You would have to say that force magically varies as $(1-v^2/c^2)$

It results from the modified definition of force. There is no magic involved.
But if you can't distinguish it from magic and if Arthur C. Clarke's thesis about magic and technology can be generalized to theories, then it would suggest that this theory is sufficiently advanced.

despite there being a complete lack of physical change to the thing that is causing the force.

The corresponding change of kinetic energy also varies without physical change to the thing that is causing it.

That sounds a bit like the attempts by Fitzgerald and Lorentz to preserve the concept of ether while explaining the results of the Michelson-Morley experiment.

And that sounds like stratagem 32 of Schopenhauer's Art of Being Right.

I see that you are reluctant to concede a natural concept of force. I thought there was an obvious way to think of a force but you can define force however you wish.

Does that mean you finally got it?

So we won't even refer to force.

There would be no physics left if we won't refer to definitions.

 

[Andrew Mason]

Simply by

$\frac{F}{{1 + \frac{{v^2 }}{{c^2 }}}} = const.$
The corresponding change of kinetic energy also varies without physical change to the thing that is causing it.

Under the first law, nothing is "causing" uniform velocity of a body to occur, so nothing is "causing" a body to maintain its kinetic energy. But something is required to cause a change in motion: ie. a force if you want to use Newton's terminology. If the change in kinetic energy is caused by a spring with constant extension applied to the body, the rate at which work is being done in maintaining that spring extension has to keep increasing. So there is a physical change occurring - it is just not evident by just looking at the spring. Rather it is in what is causing that spring to maintain its constant extension.

Does that mean you finally got it?

I was trying to explain something which I think helps students understand Newton's laws. Many students wonder why F=ma. If you look at it from the premise of Galilean Relativity it is a relationship that is required if we think of force in the natural way that Newton did. No one is trying to make anyone feel stupid for not getting it.
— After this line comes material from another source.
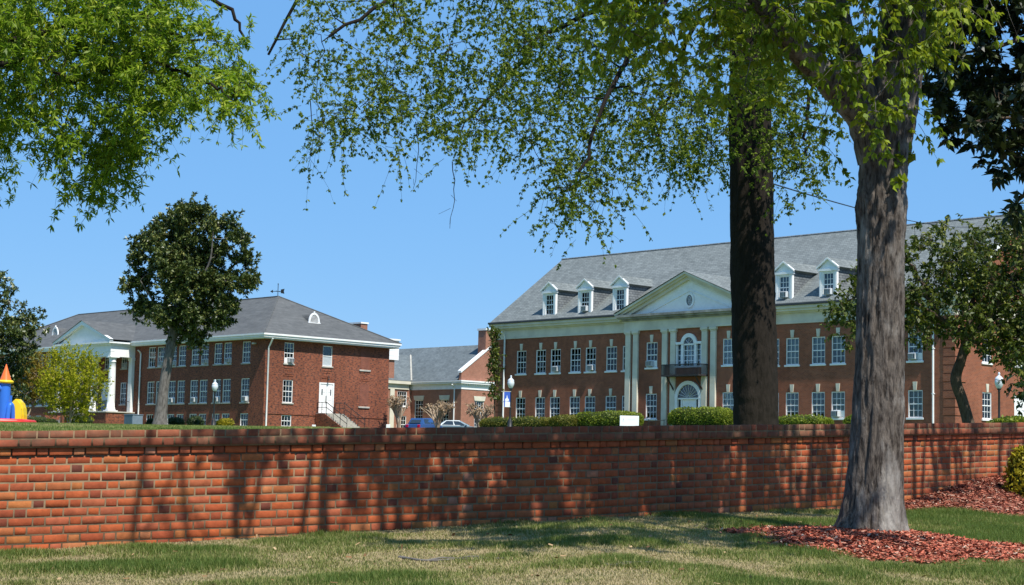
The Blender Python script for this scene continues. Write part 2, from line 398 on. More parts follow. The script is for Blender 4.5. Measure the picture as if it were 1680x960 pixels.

It would be antithetical to all the reasons I post here to ask someone if they had "finally got it". So I will just politely ignore your question.
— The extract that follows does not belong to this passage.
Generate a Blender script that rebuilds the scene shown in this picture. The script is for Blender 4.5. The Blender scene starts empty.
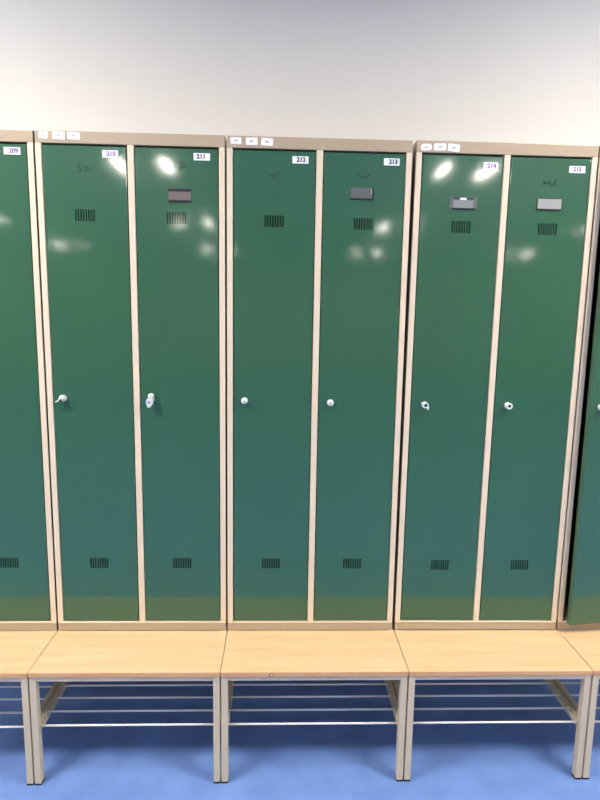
import bpy, bmesh, math, random
from mathutils import Vector, Matrix
random.seed(4)
S = bpy.context.scene
C = S.collection

# ------------------------------------------------------------------ helpers
def lin(c):
    c = c / 255.0
    return c / 12.92 if c <= 0.04045 else ((c + 0.055) / 1.055) ** 2.4
def rgb(r, g, b): return (lin(r), lin(g), lin(b), 1)

def mat(name, col, rough=.5, spec=.5, metal=0, bump=None, coat=0):
    m = bpy.data.materials.new(name); m.use_nodes = True
    b = m.node_tree.nodes['Principled BSDF']
    b.inputs['Base Color'].default_value = col
    b.inputs['Roughness'].default_value = rough
    b.inputs['Specular IOR Level'].default_value = spec
    b.inputs['Metallic'].default_value = metal
    b.inputs['Coat Weight'].default_value = coat
    return m
def nd(m, t, **kw):
    n = m.node_tree.nodes.new(t)
    for k, v in kw.items(): setattr(n, k, v)
    return n
def lk(m, a, b): m.node_tree.links.new(a, b)
def bsdf(m): return m.node_tree.nodes['Principled BSDF']

def noise_colour(m, c1, c2, scale=(1, 1, 1), nscale=5, detail=4, lo=.35, hi=.65, per_object=True):
    tc = nd(m, 'ShaderNodeTexCoord'); mp = nd(m, 'ShaderNodeMapping')
    mp.inputs['Scale'].default_value = scale
    lk(m, tc.outputs['Object'], mp.inputs['Vector'])
    n = nd(m, 'ShaderNodeTexNoise', noise_dimensions='4D')
    n.inputs['Scale'].default_value = nscale; n.inputs['Detail'].default_value = detail
    lk(m, mp.outputs['Vector'], n.inputs['Vector'])
    if per_object:
        oi = nd(m, 'ShaderNodeObjectInfo'); mu = nd(m, 'ShaderNodeMath', operation='MULTIPLY')
        mu.inputs[1].default_value = 40; lk(m, oi.outputs['Random'], mu.inputs[0]); lk(m, mu.outputs[0], n.inputs['W'])
    r = nd(m, 'ShaderNodeValToRGB')
    r.color_ramp.elements[0].position = lo; r.color_ramp.elements[0].color = c1
    r.color_ramp.elements[1].position = hi; r.color_ramp.elements[1].color = c2
    lk(m, n.outputs['Fac'], r.inputs['Fac'])
    lk(m, r.outputs['Color'], bsdf(m).inputs['Base Color'])
    return n, r

def noise_bump(m, nscale, strength, distance, scale=(1, 1, 1), detail=2):
    tc = nd(m, 'ShaderNodeTexCoord'); mp = nd(m, 'ShaderNodeMapping'); mp.inputs['Scale'].default_value = scale
    lk(m, tc.outputs['Object'], mp.inputs['Vector'])
    n = nd(m, 'ShaderNodeTexNoise', noise_dimensions='4D'); n.inputs['Scale'].default_value = nscale
    n.inputs['Detail'].default_value = detail
    oi = nd(m, 'ShaderNodeObjectInfo'); mu = nd(m, 'ShaderNodeMath', operation='MULTIPLY'); mu.inputs[1].default_value = 37
    lk(m, oi.outputs['Random'], mu.inputs[0]); lk(m, mu.outputs[0], n.inputs['W'])
    lk(m, mp.outputs['Vector'], n.inputs['Vector'])
    b = nd(m, 'ShaderNodeBump'); b.inputs['Strength'].default_value = strength; b.inputs['Distance'].default_value = distance
    lk(m, n.outputs['Fac'], b.inputs['Height']); lk(m, b.outputs['Normal'], bsdf(m).inputs['Normal'])

# ------------------------------------------------------------------ materials
M = {}
M['wall'] = mat('wall_paint', rgb(221, 220, 216), .75, .3)
noise_bump(M['wall'], 60, .05, .002)
M['wall_far'] = mat('far_wall_paint', rgb(196, 196, 194), .7, .3)
M['ceiling'] = mat('ceiling_tile', rgb(235, 235, 232), .85, .2)
m = M['floor'] = mat('blue_vinyl', rgb(96, 134, 208), .5, .35)
noise_colour(m, rgb(98, 128, 188), rgb(113, 145, 206), nscale=9, detail=8, lo=.3, hi=.7)
noise_bump(m, 90, .08, .002)
m = M['green'] = mat('green_door_paint', rgb(47, 92, 66), .075, .58)
bsdf(m).inputs['Coat Weight'].default_value = .45; bsdf(m).inputs['Coat Roughness'].default_value = .32
noise_bump(m, 2.2, 1.0, .003, (1, 1, .7), 1)
m = M['stile'] = mat('cream_paint', rgb(222, 206, 180), .38, .45)
m = M['beige'] = mat('beige_paint', rgb(176, 158, 134), .27, .5)
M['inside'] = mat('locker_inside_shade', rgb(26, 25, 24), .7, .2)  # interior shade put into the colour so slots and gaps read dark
m = M['leg'] = mat('leg_paint', rgb(208, 192, 164), .42, .4)
m = M['wood'] = mat('beech_board', rgb(240, 205, 152), .42, .4)
noise_colour(m, rgb(204, 172, 130), rgb(216, 187, 146), (1.0, 14, 14), 3.2, 6, .3, .7)
m = M['edge'] = mat('beech_edge', rgb(214, 166, 122), .45, .35)
noise_colour(m, rgb(204, 152, 106), rgb(220, 172, 126), (1.0, 14, 14), 4, 5, .3, .7)
M['chip'] = mat('pale_chip', rgb(226, 208, 190), .7, .2)
M['chip_dark'] = mat('chip_dark', rgb(150, 105, 80), .7, .2)
M['rod'] = mat('zinc_rod', rgb(226, 226, 220), .35, .5, 0)
M['rubber'] = mat('black_rubber', rgb(28, 27, 28), .7, .3)
M['white'] = mat('white_label', rgb(238, 238, 242), .5, .3)
M['ink_dark'] = mat('ink_dark', rgb(52, 50, 66), .7, .2)
M['ink_purple'] = mat('ink_purple', rgb(112, 92, 150), .7, .2)
M['ink_pale'] = mat('ink_pale', rgb(176, 172, 184), .7, .2)
M['chrome'] = mat('nickel', rgb(232, 234, 232), .3, .6, .3)
M['dark'] = mat('keyhole_dark', rgb(30, 34, 34), .6, .3)
M['card_grey'] = mat('card_grey', rgb(132, 135, 136), .5, .3)
M['card_light'] = mat('card_light', rgb(152, 155, 155), .5, .3)
M['card_mid'] = mat('card_mid', rgb(92, 96, 97), .4, .4)
M['card_pink'] = mat('card_pink', rgb(112, 99, 101), .5, .3)
M['lip'] = mat('holder_lip', rgb(34, 42, 40), .4, .4)
M['mark'] = mat('faded_pen', rgb(24, 62, 50), .5, .3)
M['fitting'] = mat('fitting_white', rgb(228, 228, 226), .5, .4)
def emis(name, col, st):
    m = bpy.data.materials.new(name); m.use_nodes = True
    b = bsdf(m); b.inputs['Base Color'].default_value = (.8, .8, .8, 1)
    b.inputs['Emission Color'].default_value = col; b.inputs['Emission Strength'].default_value = st
    return m
M['lamp_near'] = emis('lamp_strip_strong', (1, .92, .81, 1), 400)  # near row set stronger so its light and shadows dominate
M['lamp_far'] = emis('lamp_strip_weak', (1, .92, .82, 1), 115)  # same fittings set weaker to keep the floor under the benches dark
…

There would be no physics left if we won't refer to definitions.

I suppose. I am just explaining why f=ma it is not an arbitrary definition.

AM

 

[Andrew Mason]

And that sounds like stratagem 32 of Schopenhauer's Art of Being Right,

There was nothing odious about the Fitzgerald-Lorentz contraction. It explained why the ether could not be detected. It just did not offer an explanation why measuring sticks would contract like that as speed of the light source increased. Einstein discovered the reason.

If you are going to suggest a new definition of a physical phenomenon (force) whose value depends on 1 + v^2/c^2, without being able to explain why, you should be prepared to deal with the same kind of questions that I expect Fitzgerald and Lorentz had to deal with.

AM

 

[DrStupid]

I am just explaining why f=ma it is not an arbitrary definition.

No, you are claiming it and instead of an explanation you repeat this claim again and again with just another wording. Now I leave this discussion because it will lead to nothing.